DHS Chief Privacy Officer Sets the Blender on “Pulse”

by on November 23, 2007 · 0 comments

Hmmm. What to do. I’ve already got a law. Harper’s law states: “The security and privacy risks increase proportionally to the square of the number of users of the data.”

So maybe I also have to have a theorem. Harper’s Theorem states: “People call privacy a ‘right’ just before they drop it in the blender.”

So my blender detector went on high alert today when I saw Hugo Teufel characterize privacy as a “fundamental right” twice in a recent post on the Department of Homeland Security’s Leadership Journal blog. He’s Chief Privacy Officer at DHS.


The verdict is still out on whether Teufel will be a defender of privacy at DHS or whether he is an apologist for the agency. I’m not impressed so far with his tenure, though I don’t doubt his good intentions. (I serve on the DHS’ Data Privacy and Integrity Advisory Committee, which reports to Teufel and Secretary Chertoff. The December meeting of the Committee was recently cancelled.)

And I wasn’t impressed reading his exploration of the “privacy vs. security” question. As we’re seeing too often these days, he made the claim that privacy and security are not in tension. He says you can have both.

(Actually, you can. Strengthened cockpit doors give you security without using any personal information. But Teufel is talking about government security programs that use personal information, programs like REAL ID, the Western Hemisphere Travel Initiative, the Automated Targeting System, and so on.)

Security programs that use personal information reduce privacy to do their work. Privacy and security are in tension in these programs, and claims otherwise are false.

Claiming that you can have both, Teufel substitutes out true privacy – control of information about ourselves – for a melange of related values. For example, “Privacy is enhanced by revealing what the government is doing,” he says. Well, no. That’s transparency.

Transparency is important because it fosters oversight, fairness, and other good things. But it is not privacy. (Thought experiment: If a man entered your bathroom and announced to you that he was going to watch you shower, would you feel that the privacy of your showering was intact? Of course not. His transparency just makes your loss of privacy more apparent.)

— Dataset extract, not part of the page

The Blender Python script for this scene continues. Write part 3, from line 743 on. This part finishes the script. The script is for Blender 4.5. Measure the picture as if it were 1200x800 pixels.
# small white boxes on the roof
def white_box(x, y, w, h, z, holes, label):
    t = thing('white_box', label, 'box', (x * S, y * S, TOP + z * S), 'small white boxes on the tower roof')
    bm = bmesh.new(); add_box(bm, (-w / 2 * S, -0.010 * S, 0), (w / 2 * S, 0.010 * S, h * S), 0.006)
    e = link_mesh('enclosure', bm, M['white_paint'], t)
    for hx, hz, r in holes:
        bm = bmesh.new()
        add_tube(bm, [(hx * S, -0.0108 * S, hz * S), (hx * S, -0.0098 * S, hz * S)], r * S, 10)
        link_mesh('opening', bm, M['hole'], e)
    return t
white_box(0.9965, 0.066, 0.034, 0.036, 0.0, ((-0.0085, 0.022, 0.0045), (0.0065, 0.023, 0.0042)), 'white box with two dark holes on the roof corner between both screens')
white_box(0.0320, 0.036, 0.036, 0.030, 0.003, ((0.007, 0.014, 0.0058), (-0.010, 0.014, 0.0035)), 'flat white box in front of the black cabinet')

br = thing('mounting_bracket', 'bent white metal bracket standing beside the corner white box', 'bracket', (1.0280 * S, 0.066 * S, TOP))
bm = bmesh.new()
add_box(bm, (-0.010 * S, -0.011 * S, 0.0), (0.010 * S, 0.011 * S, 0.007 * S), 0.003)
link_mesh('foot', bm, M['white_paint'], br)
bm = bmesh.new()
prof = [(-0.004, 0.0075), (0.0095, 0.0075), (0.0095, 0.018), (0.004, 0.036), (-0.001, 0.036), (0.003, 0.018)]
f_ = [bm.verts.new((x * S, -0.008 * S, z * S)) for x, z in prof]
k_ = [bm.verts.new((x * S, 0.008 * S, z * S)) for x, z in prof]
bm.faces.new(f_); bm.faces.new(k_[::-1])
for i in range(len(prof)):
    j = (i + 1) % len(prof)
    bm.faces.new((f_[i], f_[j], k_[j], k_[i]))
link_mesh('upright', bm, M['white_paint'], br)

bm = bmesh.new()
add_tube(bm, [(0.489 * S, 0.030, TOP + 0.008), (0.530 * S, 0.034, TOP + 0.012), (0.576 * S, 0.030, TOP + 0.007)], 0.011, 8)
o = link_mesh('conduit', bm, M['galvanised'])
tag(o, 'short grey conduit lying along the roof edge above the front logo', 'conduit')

Teufel approvingly cites Indiana University professor Fred Cate’s testimony to the White House’s Privacy and Civil Liberties Oversight Board a year ago. Cate said he was “struck by how closely connected privacy and security really are.” Alas, Fred was referring to “data integrity” – another important value: assurance that information is accurate. This, too, is not privacy. (The man watching you in your shower is also making a videotape of it, and will allow you to review his conclusions. Is the privacy of your showering intact?)

I know that Fred is actively reconsidering privacy concepts, but he is one of the least likely to abuse them. I’m delighted to report that nowhere in his submission to the Privacy and Civil Liberties Board did he call privacy a “right” (n.b., he did quote the Supreme Court discussing “the protection accorded a privacy right at common law”).

We’ve seen worse, but we should expect better from the DHS Chief Privacy Officer than this vain attempt to “transcend” the very real tension between privacy and security in personal-information-intensive government security programs.